Establishing a Scottish Nitrogen Balance Sheet

This report sets out the main findings from the initial version of the Scottish Nitrogen Balance Sheet. Establishing a whole-economy Nitrogen Balance Sheet is a requirement under the Climate Change (Emissions Reduction Targets) (Scotland) Act 2019.


Annex B – Regional scale results

As part of the initial phase of the SNBS, additional technical work was commissioned by the Scottish Government on regional freshwater nitrogen budgets for Scotland[42]. This has estimated, using the freshwater model ‘LTLS-FM’, hydrological nitrogen flows during 2010 for 10 regions delineated under the Water Framework Directive, as Sub-Basin Districts/Area Advisory Group boundaries (as shown in Figure 3).

Figure 3 - Sub-Basin Districts/Area Advisory Group boundaries for 10 regions, as delineated under the Water Framework Directive and used for regional modelling of hydrological nitrogen flows with the model LTLS-FM.
A map of Scotland is subdivided into the 10 sub-basin districts as defined under the Water Framework Directive. The boundaries distinguish the following regions: Solway, Tweed, Clyde, Forth, Argyll, Tay, North East Scotland, North Highland, West Highland (including Outer Hebrides), Orkney and Shetland

These regional N budgets quantify key hydrological flows across agricultural and semi-natural systems, including nitrogen from human waste and atmospheric deposition, and show the relative importance of different flow terms across different regions. This type of analysis can help inform land use policy development as to key hydrological nitrogen loss pathways for each region, integrated across agriculture, human settlements etc.

The results are summarised in Figure 4 and indicate that total N inputs vary substantially between regions, from 1.7 kt N / yr for Orkney and Shetland to 33.2 kt N / yr for NE Scotland. However, if N inputs are divided by the area of the region, it becomes apparent that two of the smallest regions, Tweed and Forth, have the highest N inputs / km2. The total (i.e. national) estimated losses of freshwater N to coastal waters were 151 kt N / yr (with up to 68% of these flows originating in agricultural land management) and those to the atmosphere were 17.3 kt N / yr, with more than half of the N losses originating from just 3 regions (Tay, Solway and NE Scotland) [43].

Figure 4 – Hydrosphere/soil nitrogen flows (units are kt N / yr, data is for 2010) quantified for the 10 Sub-Basin Districts/Area Advisory Group boundaries for 10 regions, as delineated under the Water Framework Directive and estimated with the LTLS-FM macronutrient model at a 5 km by 5 km grid.

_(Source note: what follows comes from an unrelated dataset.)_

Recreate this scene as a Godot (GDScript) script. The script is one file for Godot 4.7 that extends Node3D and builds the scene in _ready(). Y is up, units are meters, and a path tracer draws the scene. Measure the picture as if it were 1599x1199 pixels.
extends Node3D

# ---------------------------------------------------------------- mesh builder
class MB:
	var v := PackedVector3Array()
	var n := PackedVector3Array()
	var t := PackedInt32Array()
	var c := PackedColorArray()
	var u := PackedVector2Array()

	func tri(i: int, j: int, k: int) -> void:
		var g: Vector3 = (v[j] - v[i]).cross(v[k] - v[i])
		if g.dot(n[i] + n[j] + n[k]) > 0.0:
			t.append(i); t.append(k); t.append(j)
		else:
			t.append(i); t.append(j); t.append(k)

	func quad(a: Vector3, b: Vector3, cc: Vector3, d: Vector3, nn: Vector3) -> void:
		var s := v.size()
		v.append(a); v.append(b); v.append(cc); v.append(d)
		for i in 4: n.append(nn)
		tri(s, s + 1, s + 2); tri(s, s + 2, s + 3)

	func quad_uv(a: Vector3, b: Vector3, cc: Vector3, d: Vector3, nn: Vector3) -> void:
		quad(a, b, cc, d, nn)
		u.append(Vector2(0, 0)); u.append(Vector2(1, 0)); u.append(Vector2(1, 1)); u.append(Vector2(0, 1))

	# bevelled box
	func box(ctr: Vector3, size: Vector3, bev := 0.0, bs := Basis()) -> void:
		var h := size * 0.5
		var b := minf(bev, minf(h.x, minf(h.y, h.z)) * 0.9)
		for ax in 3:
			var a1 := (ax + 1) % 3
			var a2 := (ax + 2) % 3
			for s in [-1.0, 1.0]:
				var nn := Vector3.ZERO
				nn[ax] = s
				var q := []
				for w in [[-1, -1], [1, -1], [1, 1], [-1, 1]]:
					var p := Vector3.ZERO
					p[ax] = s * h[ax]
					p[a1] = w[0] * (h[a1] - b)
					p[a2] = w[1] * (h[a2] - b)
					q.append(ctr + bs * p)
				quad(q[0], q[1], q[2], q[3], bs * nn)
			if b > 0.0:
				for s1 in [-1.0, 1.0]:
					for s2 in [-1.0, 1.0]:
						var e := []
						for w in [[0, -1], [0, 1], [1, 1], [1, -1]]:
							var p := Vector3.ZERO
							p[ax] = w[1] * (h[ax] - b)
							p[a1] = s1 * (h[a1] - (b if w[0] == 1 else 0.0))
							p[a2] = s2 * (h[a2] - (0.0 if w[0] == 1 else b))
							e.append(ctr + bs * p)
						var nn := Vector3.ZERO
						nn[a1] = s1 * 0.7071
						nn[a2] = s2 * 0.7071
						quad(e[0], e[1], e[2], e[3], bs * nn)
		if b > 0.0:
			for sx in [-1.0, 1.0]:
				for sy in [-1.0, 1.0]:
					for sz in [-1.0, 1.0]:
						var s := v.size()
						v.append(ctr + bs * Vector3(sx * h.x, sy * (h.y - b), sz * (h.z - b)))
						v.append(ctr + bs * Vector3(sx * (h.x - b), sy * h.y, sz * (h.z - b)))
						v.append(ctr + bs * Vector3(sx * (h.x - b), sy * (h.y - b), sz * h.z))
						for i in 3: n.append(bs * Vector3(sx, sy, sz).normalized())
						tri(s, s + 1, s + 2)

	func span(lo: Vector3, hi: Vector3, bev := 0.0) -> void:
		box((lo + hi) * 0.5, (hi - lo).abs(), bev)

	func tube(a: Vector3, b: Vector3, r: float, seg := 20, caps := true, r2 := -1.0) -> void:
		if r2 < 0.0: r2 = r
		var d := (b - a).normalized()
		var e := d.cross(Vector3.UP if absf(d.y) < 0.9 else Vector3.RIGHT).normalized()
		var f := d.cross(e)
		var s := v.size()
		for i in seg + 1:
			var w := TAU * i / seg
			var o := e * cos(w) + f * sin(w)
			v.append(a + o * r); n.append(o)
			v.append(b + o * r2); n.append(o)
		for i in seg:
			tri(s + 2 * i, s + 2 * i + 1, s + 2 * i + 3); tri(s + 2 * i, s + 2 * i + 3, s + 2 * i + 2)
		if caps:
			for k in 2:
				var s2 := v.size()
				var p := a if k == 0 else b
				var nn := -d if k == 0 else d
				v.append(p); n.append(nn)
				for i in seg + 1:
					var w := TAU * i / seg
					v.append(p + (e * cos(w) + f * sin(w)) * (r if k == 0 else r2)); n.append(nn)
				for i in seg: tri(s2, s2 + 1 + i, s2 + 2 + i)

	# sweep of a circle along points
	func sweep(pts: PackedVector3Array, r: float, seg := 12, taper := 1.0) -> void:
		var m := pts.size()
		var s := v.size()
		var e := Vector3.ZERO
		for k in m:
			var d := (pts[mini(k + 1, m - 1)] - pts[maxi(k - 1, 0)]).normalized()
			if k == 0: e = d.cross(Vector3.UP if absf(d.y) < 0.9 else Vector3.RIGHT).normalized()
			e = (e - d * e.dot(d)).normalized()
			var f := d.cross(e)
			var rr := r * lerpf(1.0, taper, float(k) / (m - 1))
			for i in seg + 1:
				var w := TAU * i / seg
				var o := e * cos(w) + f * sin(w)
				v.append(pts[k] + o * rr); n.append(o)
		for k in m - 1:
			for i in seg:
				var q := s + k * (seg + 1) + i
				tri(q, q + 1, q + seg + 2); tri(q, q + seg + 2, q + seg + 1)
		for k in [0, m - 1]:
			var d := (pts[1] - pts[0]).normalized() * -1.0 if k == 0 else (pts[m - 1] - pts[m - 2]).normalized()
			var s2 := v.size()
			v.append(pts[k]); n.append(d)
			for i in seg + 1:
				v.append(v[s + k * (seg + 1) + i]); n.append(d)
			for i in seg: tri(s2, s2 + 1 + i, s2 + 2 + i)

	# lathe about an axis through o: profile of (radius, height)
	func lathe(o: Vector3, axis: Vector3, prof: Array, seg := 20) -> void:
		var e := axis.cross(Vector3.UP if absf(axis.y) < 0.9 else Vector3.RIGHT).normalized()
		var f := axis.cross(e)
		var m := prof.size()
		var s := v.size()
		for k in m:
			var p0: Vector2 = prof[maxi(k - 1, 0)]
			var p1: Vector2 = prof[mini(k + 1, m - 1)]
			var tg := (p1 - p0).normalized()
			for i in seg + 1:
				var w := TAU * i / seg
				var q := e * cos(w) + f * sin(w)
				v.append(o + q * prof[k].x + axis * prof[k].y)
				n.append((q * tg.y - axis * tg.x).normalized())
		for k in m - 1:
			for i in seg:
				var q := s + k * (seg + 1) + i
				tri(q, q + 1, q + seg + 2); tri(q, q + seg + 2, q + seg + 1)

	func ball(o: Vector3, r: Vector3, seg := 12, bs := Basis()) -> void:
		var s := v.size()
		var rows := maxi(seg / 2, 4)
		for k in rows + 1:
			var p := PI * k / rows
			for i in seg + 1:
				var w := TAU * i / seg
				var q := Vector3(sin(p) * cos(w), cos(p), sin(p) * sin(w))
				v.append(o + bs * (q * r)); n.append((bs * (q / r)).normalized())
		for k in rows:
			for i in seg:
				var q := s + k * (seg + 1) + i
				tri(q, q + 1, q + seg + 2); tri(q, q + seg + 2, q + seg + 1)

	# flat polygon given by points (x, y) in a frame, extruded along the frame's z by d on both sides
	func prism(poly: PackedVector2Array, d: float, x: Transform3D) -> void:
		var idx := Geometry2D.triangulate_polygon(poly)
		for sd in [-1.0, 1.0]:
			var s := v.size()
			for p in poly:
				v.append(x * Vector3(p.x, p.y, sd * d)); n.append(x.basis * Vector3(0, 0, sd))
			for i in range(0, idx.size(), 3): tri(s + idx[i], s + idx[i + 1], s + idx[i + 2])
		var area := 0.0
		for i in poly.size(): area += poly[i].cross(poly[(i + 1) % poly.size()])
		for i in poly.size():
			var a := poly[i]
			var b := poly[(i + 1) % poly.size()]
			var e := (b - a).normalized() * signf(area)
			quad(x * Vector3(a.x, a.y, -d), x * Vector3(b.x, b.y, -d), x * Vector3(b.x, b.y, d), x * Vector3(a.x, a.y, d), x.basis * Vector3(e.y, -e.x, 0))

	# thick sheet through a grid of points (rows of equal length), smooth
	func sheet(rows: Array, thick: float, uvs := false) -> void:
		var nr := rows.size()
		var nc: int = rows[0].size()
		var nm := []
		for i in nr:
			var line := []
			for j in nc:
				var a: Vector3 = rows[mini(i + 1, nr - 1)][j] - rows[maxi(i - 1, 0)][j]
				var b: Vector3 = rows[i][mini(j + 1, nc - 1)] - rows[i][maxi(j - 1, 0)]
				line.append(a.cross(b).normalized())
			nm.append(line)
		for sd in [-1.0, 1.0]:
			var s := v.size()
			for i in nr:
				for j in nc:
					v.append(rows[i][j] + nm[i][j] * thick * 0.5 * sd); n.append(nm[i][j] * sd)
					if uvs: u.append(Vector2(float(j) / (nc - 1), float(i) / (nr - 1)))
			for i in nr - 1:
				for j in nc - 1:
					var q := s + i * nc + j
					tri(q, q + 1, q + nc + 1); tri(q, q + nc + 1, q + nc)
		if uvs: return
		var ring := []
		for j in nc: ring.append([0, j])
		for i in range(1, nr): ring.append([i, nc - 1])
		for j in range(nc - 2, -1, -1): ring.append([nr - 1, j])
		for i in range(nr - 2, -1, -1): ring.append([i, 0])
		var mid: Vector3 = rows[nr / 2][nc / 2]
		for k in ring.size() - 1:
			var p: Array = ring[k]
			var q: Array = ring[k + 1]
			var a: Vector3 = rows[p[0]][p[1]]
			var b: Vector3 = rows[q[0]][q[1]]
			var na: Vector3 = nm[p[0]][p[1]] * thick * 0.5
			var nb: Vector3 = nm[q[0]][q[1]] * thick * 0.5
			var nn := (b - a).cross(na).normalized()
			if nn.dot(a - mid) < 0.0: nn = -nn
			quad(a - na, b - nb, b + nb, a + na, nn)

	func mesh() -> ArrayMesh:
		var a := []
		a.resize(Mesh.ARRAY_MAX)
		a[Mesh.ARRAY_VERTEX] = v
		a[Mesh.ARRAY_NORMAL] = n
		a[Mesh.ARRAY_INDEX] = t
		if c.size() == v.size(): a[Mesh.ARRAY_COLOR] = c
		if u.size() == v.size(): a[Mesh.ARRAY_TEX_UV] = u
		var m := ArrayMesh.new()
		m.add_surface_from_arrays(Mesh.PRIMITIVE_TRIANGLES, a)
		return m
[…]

Arrow widths are proportional to N flows.
10 small diagrams summarise key flows of nitrogen into the hydrosphere for each of the sub-basin districts set out in Figure 3. These flows are categorised into the following main sources: Agricultural runoff and leaching from grassland and arable soils, Runoff and leaching from semi-natural vegetation, Human waste (sewage processing including septic tanks).